HRS menerima dengan ikhlas hukuman itu. Bahkan dia menganggap penjara seperti Taman Mini Indonesia Indah. Dalam sel sempitnya dijejali dengan sejumlah buku. Di penjara itu juga dia mengajar ilmu gama kepada para napi.

Tahun 2008 HRS masuk penjara lagi selam setahun lebih gara-gara insiden kekerasan di Monas. Waktu itu FPI bersama sejumlah ormas Islam mengobrak-abrik acara unjuk rasa Aliansi Kebangsaan untuk Kebebasan Beragama dan Berkeyakinan (AKKBB) yang terang-terangan mendukung keberadaan Ahmadiyah. FPI memang dikenal penentang keras keberadaan Ahmadiyah.

Waktu itu HRS paham betul kalau tindakannya melanggar hukum positif yang berlaku di Indonesia. Makanya dia terima hukuman itu sebagai resiko perjuangan. Jadi tidak benar kalau HRS lebih menderita saat itu dibandingkan sekarang.

Dan waktu itu orang yang bersimpati pada FPI belum berani bersuara. Cuma bisa berimpati dalam hati. Ditambah lagi mayoritas media memusuhi FPI. Setelah aksi 212, barulah suara simpati itu terang-terangan disuarakan.
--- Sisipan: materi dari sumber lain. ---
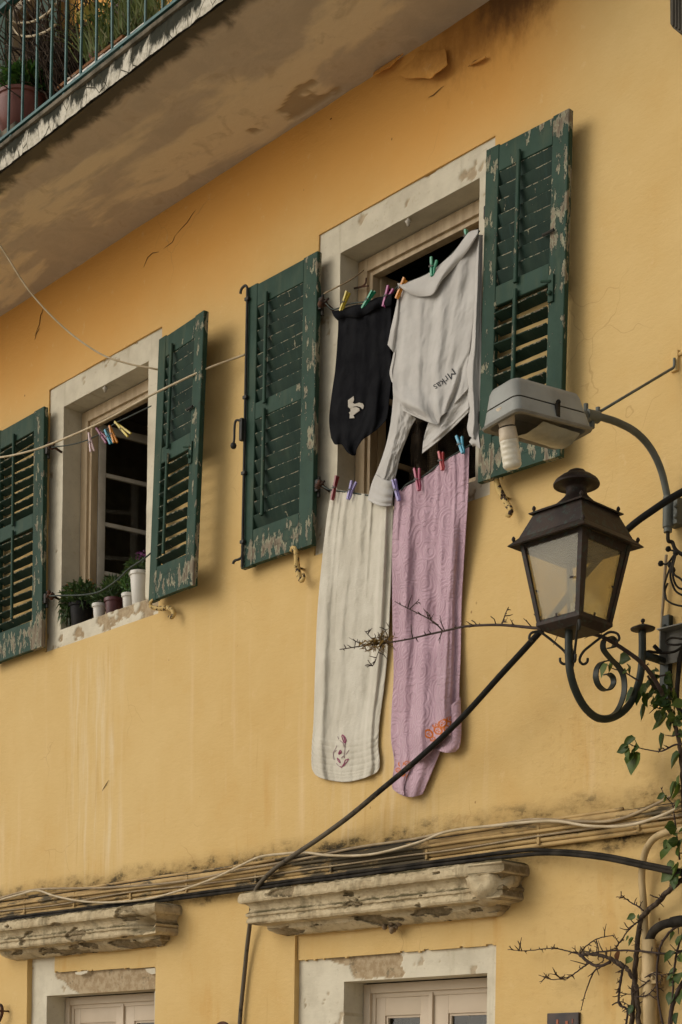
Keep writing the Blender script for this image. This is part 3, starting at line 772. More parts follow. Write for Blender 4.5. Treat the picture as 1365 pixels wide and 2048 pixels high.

Sekarang, justru SP3 itu semakin menegaskan kriminalisasi ulama. Tidak ada alat bukti yang cukup, tapi dipaksakan menjadi tersangka. Lagi pula diantara sejumlah pelaporan itu adalah kejadian yang sudah berlangsung beberapa tahun lalu.

Bagi ulama, tuduhan melakukan perbuatan mesum, dalam hal ini chat mesum jauh lebih jahat dari tuduhan pembunuhan. Walaupun sudah di-SP3, tapi daya rusaknya sudah tidak bisa lagi dijahit. Hinaan terhadap HRS soal tuduhan mesum ini masih terus berlangsung, tidak peduli apakah tuduhan itu sudah dimentahkan oleh SP3 atau tidak. Inilah kriminalisasi paling effektif. Tidak masuk penjara, tapi nama baik telah dirusak.

Dan TGB melihat persoalan itu dengan kacamata kuda, tidak melihat dari sudut pandang lain.

Tulisan “pembelaan” terhadap HRS ini bukan mustahil berakibat hukuman lebih keras dari fesbuk setelah sebelumnya saya dihukum tiga hari, dan tiga hari lagi gara-gara menulis soal HRS dan 212. Tidak apalah. Apa yang dialami HRS belum seberapa dibanding sekedar nggak boleh fesbukan.